A film and an on-stage interview.
Celia's Song by Lee Maracle, a member of the Sto:lo nation, tells of Mink, a shape shifter, visiting Nuu'Chahlnuth territory on the west coast of British Columbia during a fierce storm. There, he witnesses a double headed serpent as it falls from the door of an old longhouse and into the sea. Embroiled in an age old battle between good and evil, the effect of the serpent spreads along the coast into the village where a seer named Celia has a vision of a terrible event.
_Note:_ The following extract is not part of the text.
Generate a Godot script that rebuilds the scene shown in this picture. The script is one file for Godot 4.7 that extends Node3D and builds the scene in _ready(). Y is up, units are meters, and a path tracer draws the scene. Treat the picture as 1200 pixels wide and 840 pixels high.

Lee Maracle is the author of the critically acclaimed novels Ravensong, Daughters Are Forever, Bent Box, and I Am Woman. She is currently an instructor at the University of Toronto, the Traditional Teacher for First Nations House, and an instructor with the Centre for Indigenous Theatre and the S.A.G.E. (Support for Aboriginal Graduate Education).
Opening the program is a rare screening of Danis Goulet's Wakening, an ancient aboriginal myth told as a post-apocalyptic story, set in the Toronto's Winter Garden Theatre.
Susan G. Cole is a writer, editor, and broadcaster, currently the books and entertainment editor at NOW Magazine. Her play A Fertile Imagination, about two lesbians trying to have a baby, has been produced seven times across Canada, and she is the editor of Outspoken, scenes and monologues from Canadian lesbian plays.